The upper portion of the Old Spanish Trail travels through private land. To accommodate parking the trailhead is located about half a mile from the trail. If you turn south from highway 50 onto 28 1/2 road you will see the first sign pointing you towards the parking area. Stay on 28 1/2 road as it jogs to the left and then once again to the right. From the parking area it is pretty easy to follow the signs for the Old Spanish Trail through the neighborhood.


There are 8 different groups listed on the sign. This must be the most sponsored trail in the valley.


Follow the gravel path that angles towards the southwest and runs between some houses and a tree farm. When you reach Valley View Drive follow it to Sunlight Drive. Sunlight Drive will lead you to the beginning of the trail.


The next section of trail is bordered by a coral pole fence.


At the 1.1 mile mark you reach the high point of the trail at 4880 feet. Nothing but barren open adobe clay lays before you.


At 2.8 miles you come to the junction with the Gunnison Bluffs trail. Take the left fork to reach the lower trailhead.


On this route the lower trailhead is 5 miles from the upper trailhead. A good alternative route back to the upper trailhead can be taken by continuing on past the parking area on the Gunnison Bluffs trail.

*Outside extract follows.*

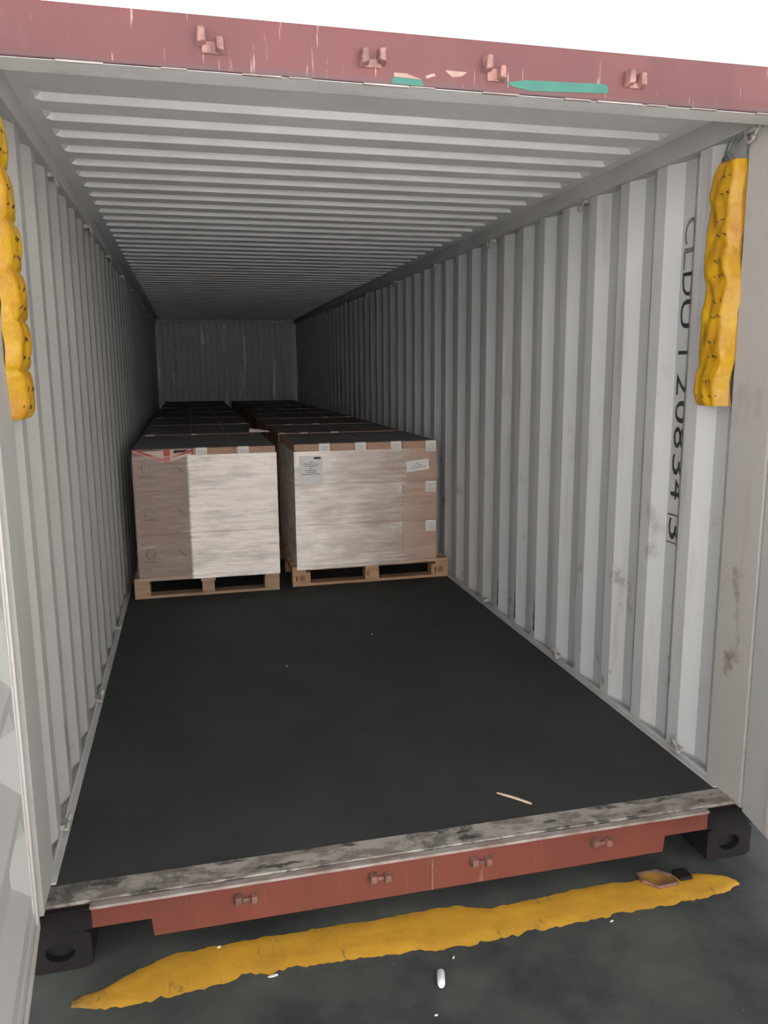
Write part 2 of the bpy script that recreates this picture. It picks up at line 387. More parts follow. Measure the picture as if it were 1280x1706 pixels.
# sill
b = MB()
poly = [(-1.165, -0.010), (1.165, -0.010), (1.165, -0.074), (0.868, -0.074), (0.862, -0.1333), (-0.862, -0.1333), (-0.868, -0.074), (-1.165, -0.074)]
b.prism(poly[::-1], lambda p: (p[0], 0.0, p[1]), lambda p: (p[0], 0.115, p[1]))
sill = struct(b.build('door_sill', M_REDS, bevel=0.002), 'orange red steel sill beam under the container opening', 'sill beam')
b = MB(); b.box(-1.165, 1.165, 0.026, 0.1225, -0.011, 0.0015); 
b.build('threshold_plate', M_SILL, sill, bevel=0.002)
b = MB(); b.box(-1.04, 1.04, -0.003, 0.022, -0.012, -0.003)
b.build('scraped_edge', M_LIP, sill, bevel=0.001)
for xa in (-0.586, -0.163, 0.179, 0.616):
    b = MB(); lug(b, xa-0.022, -0.050, 0.032, 0.036, 0.026, 0.006); lug(b, xa+0.026, -0.054, 0.030, 0.032, 0.024)
    b.box(xa-0.02, xa+0.03, -0.008, 0.001, -0.066, -0.052)
    b.build('cam_keeper', M_LUGD, sill, bevel=0.004)
b = MB(); b.box(0.011, 0.017, -0.0025, 0.002, -0.132, -0.013); b.build('weld_seam', M_LUGD, sill)
for s in (-1, 1):
    b = MB(); x0, x1 = sorted((s*1.035, s*1.217)); b.box(x0, x1, -0.003, 0.16, -0.076, -0.0145)
    x0, x1 = sorted((s*1.035, s*1.163)); b.box(x0, x1, -0.003, 0.02, -0.0145, -0.006)
    b.build('end_gusset', M_CAST, sill, bevel=0.003)
    b = MB()                                                 # corner casting with an oval hole in its front face
    cx = s*1.13; zc = (GZ-0.076)/2; hx, hz = 0.089, (-0.076-GZ)/2
    n = 24; outer = []; inner = []
    for i in range(n):
        a = 2*PI*i/n; ca, sa = math.cos(a), math.sin(a); q = 1/max(abs(ca)/hx, abs(sa)/hz)
        outer.append((cx+ca*q, zc+sa*q)); inner.append((cx+ca*0.042, zc+sa*0.030))
    vs_ = [(p[0], 0.0, p[1]) for p in outer]+[(p[0], 0.0, p[1]) for p in inner]+[(p[0], 0.028, p[1]) for p in inner]+[(p[0], 0.16, p[1]) for p in outer]
    fs_ = []
    for i in range(n):
        j = (i+1) % n
        fs_ += [(i, j, n+j, n+i), (n+i, n+j, 2*n+j, 2*n+i), (i, 3*n+i, 3*n+j, j)]
    fs_ += [tuple(2*n+i for i in range(n)), tuple(3*n+i for i in range(n-1, -1, -1))]
    b.add(vs_, fs_)
    struct(b.build('corner_casting', M_CAST), 'dark steel corner casting under the %s end of the sill' % ('left' if s < 0 else 'right'), 'corner casting')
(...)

The trail loops around to the west and parallels the Gunnison river for several miles before rejoining the Old Spanish Trail about 8 miles from where you began. It is 2.8 miles from here to the trailhead on Orchard Mesa. The Old Spanish trail gets a lot of use from hikers, mountain bikers, joggers, equestrians and people that want to take their dog to a place where it can run loose and get some exercise. During the winter months deer, coyotes and eagles can be observed in the Gunnison Bluffs area. Even though Fathers Dominguez and Escalante never traveled this route there are several rock shelters with miniature corn cobs nearby that indicate that Indians dating back to the Archaic period once lived and hunted here. There is also a wall that may have been part of a Spanish defensive position or perhaps a pueblo. It would take an archaeologist to find the answer. If you would like to see it for yourself then all you have to do is 'Take a hike'.